From http://www.libraryjournal.com/article/CA6668997.html?industryid=47123

"Kiernan, Caitlín R. The Red Tree. ROC: NAL. Aug. 2009. c.432p. ISBN 978-0-451-46276-3. pap. $16. FANTASY

"Author Sarah Crowe leaves Atlanta after her girlfriend commits suicide, settling at a homestead in rural Rhode Island in order to finish her latest book, which is well past deadline. There's something sinister about the house, and Sarah quickly learns that the previous tenant, a professor and folklorist named Charles Harvey, killed himself while researching a book about the supernatural folklore of New England. Exploring the basement, Sarah discovers Harvey's manuscript, and she quickly finds herself in the middle of a living nightmare centered on a mysterious red oak tree in the house's yard. VERDICT With its intelligent blend of folklore, horror, and dark fantasy, Kiernan's latest appeal well beyond urban fantasy fans; readers who enjoy Neal Gaiman, Poppy Z. Brite, and Keith Donohue may want to check Lost fans mourning the lack of new episodes will appreciate the similar themes and intricate puzzles here."

The Murky Light in the Tunnel's Distance

I trekked down into the wine cellar to insert a few notes into "Buried Truths". I finally figured out how to make two important conversations the dramatic pivots, and the device involves writing Mischief the cat, who is now named Spooky, back into the story. I purposely avoided reading any more than I needed to make those insertions. That story needs a few more weeks to ferment.

Wednesday Wives

"Wednesday Wives" is the collective name I christened my ex-girlfriends, Wednesday, that is, as in Addams. The reason behind this is all my flames could have been Wednesday as an adult. Today, I was struck with the thought that this would make the good title for a story. That, then, was today's writing project, forging this idea with some kind of appropriate plot. I don't know yet really where this is going, but I do know that the main character's name is Sonya.

Two For One

"Buried Truths" is sitting in the wine cellar for a few weeks.

I have two story ideas, one a novella, and the other either a short story or a long novel. The working title for the novella is Cowboy, the main character. Yeah, it's trite but so is Cowboy himself. Or, is he? This is going to be very experimental fiction and I may not get it to work. The inspiration for this story was David Cronenberg's method of adapting William Burroughs's Naked Lunch into a script and subsequently making the movie.

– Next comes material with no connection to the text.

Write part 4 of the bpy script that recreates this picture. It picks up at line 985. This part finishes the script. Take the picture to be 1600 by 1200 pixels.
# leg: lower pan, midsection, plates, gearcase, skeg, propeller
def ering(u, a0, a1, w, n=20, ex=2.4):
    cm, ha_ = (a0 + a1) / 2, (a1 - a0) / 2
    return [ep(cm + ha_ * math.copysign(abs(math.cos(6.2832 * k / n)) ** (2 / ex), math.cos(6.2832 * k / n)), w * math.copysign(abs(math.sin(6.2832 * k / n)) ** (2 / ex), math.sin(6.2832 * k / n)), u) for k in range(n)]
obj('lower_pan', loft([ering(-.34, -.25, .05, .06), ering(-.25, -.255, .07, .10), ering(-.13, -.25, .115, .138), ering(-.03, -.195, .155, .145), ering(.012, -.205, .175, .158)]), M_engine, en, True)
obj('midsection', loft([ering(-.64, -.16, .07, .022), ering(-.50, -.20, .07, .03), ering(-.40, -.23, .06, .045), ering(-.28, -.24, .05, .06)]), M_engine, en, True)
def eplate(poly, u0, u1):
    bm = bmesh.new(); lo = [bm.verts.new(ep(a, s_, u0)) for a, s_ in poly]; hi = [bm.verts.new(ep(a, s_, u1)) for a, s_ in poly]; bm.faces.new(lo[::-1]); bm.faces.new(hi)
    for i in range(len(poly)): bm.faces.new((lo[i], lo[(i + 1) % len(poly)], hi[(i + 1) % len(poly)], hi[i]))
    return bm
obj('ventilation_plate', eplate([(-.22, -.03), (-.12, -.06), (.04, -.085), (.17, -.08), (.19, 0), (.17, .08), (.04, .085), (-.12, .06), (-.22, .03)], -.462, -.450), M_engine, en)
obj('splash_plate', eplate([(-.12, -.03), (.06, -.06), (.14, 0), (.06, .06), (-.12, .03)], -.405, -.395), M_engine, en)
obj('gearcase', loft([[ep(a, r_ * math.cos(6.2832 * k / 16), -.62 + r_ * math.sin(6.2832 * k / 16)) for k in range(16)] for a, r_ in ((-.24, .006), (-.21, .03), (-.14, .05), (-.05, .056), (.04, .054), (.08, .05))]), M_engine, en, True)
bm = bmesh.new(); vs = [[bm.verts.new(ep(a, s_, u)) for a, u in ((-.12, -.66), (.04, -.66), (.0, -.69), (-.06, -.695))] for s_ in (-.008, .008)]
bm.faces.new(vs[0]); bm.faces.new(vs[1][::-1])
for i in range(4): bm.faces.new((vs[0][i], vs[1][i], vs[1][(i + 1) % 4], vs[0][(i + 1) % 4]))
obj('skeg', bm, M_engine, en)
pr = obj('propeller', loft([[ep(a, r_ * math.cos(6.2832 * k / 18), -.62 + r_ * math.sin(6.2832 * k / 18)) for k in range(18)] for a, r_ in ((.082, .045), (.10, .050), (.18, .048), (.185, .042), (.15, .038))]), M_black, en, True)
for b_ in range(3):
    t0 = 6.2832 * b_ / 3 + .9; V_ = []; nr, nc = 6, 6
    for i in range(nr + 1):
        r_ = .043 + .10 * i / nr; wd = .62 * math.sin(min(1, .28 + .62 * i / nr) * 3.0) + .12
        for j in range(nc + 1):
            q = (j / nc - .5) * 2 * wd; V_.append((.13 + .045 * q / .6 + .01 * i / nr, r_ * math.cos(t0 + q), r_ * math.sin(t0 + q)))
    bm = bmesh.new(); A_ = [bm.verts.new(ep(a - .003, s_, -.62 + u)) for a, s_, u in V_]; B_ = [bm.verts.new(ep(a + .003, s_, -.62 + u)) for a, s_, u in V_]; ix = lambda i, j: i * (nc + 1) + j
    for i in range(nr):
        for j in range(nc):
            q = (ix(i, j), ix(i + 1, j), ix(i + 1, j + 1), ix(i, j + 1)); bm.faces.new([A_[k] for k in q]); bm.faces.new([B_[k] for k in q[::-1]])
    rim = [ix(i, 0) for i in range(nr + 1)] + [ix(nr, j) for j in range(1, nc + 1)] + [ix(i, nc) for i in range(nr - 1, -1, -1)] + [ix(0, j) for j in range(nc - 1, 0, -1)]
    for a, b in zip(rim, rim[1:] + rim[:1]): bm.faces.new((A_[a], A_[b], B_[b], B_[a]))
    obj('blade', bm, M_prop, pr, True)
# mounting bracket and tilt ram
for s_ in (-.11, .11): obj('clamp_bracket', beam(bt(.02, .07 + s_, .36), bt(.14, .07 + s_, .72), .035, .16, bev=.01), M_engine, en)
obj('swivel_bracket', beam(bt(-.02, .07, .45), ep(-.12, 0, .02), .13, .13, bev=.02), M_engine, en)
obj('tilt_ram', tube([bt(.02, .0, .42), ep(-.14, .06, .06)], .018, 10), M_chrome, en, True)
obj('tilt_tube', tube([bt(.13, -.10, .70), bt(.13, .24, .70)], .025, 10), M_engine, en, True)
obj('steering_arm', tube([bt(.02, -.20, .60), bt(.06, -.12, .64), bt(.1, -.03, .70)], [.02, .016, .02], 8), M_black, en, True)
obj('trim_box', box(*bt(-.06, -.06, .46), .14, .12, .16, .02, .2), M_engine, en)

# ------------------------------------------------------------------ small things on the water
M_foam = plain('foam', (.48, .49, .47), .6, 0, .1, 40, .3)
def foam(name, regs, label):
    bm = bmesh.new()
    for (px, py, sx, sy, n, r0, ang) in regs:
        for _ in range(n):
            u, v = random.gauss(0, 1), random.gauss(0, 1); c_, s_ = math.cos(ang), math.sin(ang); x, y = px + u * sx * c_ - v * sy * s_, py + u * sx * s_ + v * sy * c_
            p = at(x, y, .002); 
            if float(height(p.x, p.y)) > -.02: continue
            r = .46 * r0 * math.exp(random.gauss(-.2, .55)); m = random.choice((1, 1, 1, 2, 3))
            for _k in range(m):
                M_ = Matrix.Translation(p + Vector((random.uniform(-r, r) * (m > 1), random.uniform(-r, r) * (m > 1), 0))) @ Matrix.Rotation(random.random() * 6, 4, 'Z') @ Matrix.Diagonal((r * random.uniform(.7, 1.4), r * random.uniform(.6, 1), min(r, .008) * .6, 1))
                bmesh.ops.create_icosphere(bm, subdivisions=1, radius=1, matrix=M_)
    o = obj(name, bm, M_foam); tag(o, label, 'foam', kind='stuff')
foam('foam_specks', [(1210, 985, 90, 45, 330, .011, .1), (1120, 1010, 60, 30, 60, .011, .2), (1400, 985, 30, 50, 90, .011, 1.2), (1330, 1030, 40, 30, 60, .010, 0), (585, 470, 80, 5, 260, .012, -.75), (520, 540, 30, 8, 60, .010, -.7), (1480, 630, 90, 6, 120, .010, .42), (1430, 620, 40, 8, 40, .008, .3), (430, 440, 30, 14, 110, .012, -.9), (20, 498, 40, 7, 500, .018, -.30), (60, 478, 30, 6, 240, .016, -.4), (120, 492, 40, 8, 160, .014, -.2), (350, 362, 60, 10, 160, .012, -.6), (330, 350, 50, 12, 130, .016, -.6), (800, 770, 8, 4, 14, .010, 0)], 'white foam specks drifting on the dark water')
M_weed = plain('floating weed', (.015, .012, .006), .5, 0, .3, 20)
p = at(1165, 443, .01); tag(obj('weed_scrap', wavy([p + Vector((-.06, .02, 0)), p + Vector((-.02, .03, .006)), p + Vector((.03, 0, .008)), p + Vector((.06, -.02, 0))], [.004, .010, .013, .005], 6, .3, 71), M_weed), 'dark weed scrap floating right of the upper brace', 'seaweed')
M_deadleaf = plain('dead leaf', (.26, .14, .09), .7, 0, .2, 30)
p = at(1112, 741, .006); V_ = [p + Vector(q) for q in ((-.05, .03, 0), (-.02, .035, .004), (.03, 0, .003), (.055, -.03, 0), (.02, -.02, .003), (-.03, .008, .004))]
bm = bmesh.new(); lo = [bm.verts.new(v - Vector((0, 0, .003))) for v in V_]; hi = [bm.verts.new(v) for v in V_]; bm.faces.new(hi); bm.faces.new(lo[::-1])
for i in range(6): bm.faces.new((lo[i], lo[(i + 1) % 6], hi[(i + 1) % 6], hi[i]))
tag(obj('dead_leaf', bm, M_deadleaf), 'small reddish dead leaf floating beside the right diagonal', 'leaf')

The novel (or is it a short story?) needs some major research along the lines of reading Ann Coulter and others of her ilk. Hopefully I won't have to pay a whole lot buying some of their books used. The working title is Highway to Hell. It will be satire and if I pull it off, the book should piss off just about anyone who has a passion for politics, a skill I mastered after years of posting on Plastic and Metafilter.

The nice thing about these two is that if I can't pull off the experimental version of Cowboy, a more linear version would make a great subplot for Highway to Hell.

I am currently rereading Clive Barker's Books of Blood. "The Midnight Meat Train" is a must-read for anyone who writes horror. You pros will get it immediately, but for the rest of us, making a copy of the story and sitting down with a red pen is fairly mandatory.

The First Day Of A New Life

Today I finished the first draft of "Buried Truths", a short story that has rolled around in my head for almost 7 years. At first, it was meant to be a novel titled Veronica Dearheart featuring a cat/familiar named Mischief, but then Clive Barker published Abarat with its main character named Mischief, so my cat lost his remaining five lives.

Although I arrived in Boston on Sunday, today feels like my first day as an actual resident. My son is now a man, and my exwife a bitter memory. I am free.